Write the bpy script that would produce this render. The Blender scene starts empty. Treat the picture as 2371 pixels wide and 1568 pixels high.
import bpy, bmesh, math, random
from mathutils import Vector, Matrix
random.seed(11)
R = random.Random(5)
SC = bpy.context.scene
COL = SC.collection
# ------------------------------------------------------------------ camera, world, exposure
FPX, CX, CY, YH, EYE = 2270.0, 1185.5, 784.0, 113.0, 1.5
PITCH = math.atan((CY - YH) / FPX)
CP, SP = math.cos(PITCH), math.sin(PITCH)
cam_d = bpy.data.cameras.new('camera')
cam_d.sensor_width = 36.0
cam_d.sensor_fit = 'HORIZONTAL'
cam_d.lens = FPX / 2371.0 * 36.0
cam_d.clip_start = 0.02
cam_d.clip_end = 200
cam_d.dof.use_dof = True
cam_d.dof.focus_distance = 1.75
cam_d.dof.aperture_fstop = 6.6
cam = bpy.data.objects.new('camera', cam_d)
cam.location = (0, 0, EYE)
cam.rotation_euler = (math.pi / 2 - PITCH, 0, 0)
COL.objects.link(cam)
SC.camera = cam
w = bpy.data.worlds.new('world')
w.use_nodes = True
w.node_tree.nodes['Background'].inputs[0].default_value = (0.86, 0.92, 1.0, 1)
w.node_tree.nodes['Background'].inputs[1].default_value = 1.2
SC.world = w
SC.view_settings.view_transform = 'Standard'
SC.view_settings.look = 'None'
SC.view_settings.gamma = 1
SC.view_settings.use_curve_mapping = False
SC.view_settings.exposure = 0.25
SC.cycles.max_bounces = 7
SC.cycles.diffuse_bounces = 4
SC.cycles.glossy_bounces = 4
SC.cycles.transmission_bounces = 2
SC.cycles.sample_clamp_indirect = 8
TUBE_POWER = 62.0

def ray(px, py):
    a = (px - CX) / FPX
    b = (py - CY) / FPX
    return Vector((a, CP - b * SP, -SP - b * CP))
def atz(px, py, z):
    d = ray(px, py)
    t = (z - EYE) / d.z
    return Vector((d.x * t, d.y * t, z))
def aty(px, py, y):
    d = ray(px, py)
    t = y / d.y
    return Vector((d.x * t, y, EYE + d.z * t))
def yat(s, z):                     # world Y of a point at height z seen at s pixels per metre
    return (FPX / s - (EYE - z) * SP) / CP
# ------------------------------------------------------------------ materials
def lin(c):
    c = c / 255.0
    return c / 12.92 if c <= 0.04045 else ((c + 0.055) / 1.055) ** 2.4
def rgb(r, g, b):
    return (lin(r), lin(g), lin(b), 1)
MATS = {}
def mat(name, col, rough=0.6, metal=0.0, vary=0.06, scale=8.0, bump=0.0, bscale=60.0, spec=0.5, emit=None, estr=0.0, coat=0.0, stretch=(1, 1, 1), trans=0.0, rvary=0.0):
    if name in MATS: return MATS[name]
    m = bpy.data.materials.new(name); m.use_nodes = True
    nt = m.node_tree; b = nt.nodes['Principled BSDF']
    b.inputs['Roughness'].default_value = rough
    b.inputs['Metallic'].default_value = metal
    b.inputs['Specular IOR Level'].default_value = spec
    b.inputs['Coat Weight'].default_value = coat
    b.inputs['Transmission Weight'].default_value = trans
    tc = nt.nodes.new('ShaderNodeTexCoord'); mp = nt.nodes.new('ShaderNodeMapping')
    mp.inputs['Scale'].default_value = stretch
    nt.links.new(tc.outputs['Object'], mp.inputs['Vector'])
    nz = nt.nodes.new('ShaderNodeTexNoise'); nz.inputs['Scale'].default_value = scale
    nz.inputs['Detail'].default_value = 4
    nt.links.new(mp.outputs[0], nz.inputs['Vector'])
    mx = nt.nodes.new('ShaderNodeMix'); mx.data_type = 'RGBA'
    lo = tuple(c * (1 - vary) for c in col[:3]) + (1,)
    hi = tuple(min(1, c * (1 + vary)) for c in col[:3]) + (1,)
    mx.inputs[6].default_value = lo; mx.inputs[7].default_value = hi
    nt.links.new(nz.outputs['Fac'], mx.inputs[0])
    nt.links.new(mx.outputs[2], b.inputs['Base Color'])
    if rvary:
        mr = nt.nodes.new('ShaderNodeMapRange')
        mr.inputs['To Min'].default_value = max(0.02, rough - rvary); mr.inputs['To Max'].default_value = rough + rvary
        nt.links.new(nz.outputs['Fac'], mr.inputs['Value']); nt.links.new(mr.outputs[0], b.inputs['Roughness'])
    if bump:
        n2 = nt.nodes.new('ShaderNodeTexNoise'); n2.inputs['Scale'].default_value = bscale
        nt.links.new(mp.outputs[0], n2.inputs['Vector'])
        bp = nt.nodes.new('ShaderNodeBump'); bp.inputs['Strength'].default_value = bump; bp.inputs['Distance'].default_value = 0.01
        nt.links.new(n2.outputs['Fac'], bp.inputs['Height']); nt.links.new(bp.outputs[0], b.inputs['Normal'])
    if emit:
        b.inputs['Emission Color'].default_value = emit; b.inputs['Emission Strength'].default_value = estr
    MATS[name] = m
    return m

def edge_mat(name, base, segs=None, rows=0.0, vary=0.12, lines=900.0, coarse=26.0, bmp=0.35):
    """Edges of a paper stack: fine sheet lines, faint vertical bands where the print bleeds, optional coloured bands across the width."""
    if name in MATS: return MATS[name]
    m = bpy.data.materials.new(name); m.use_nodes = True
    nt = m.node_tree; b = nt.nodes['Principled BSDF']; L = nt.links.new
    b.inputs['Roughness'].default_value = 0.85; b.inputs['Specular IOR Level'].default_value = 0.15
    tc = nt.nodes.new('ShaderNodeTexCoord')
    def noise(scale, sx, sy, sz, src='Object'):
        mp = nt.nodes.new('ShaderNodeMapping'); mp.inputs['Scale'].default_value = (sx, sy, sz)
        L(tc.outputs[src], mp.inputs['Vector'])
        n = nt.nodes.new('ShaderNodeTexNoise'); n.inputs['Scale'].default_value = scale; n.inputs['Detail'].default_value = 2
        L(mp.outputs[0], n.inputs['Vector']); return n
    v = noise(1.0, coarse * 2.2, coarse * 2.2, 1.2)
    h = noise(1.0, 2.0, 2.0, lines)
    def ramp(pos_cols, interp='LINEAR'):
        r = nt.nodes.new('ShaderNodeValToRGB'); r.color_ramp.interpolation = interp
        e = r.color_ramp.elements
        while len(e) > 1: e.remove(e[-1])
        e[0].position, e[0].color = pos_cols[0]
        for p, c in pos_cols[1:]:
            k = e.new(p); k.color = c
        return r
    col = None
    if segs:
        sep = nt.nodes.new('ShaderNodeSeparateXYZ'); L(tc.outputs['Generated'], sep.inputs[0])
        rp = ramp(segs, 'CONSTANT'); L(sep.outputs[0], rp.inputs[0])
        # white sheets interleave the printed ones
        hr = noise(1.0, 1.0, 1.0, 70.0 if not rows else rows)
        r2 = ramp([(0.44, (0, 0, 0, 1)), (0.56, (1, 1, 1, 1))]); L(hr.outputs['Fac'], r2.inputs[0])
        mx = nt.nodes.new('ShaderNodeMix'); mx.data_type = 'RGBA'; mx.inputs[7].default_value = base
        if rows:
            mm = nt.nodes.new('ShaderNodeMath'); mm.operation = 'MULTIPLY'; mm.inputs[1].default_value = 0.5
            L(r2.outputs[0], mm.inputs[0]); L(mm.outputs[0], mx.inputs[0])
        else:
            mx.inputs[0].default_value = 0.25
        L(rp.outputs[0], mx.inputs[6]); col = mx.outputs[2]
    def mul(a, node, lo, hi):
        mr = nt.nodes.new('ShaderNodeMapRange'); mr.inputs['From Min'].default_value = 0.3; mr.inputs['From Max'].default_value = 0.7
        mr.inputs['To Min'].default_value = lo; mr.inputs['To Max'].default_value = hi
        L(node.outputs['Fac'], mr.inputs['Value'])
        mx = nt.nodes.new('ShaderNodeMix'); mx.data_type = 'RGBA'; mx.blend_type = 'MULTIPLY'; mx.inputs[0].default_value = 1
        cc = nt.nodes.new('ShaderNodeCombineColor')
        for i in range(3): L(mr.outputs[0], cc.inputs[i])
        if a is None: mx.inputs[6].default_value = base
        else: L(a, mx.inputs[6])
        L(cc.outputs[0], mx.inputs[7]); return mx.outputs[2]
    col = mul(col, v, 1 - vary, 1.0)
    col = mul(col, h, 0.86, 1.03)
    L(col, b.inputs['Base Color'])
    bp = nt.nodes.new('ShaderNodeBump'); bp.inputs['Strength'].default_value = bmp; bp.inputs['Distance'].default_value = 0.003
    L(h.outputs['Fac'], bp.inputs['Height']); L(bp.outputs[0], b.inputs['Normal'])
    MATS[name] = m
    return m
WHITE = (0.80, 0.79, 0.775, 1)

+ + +

Copy each line of the data above that holds "scene".

→ Complete response:
Write the bpy script that would produce this render. The Blender scene starts empty. Treat the picture as 2371 pixels wide and 1568 pixels high.
SC = bpy.context.scene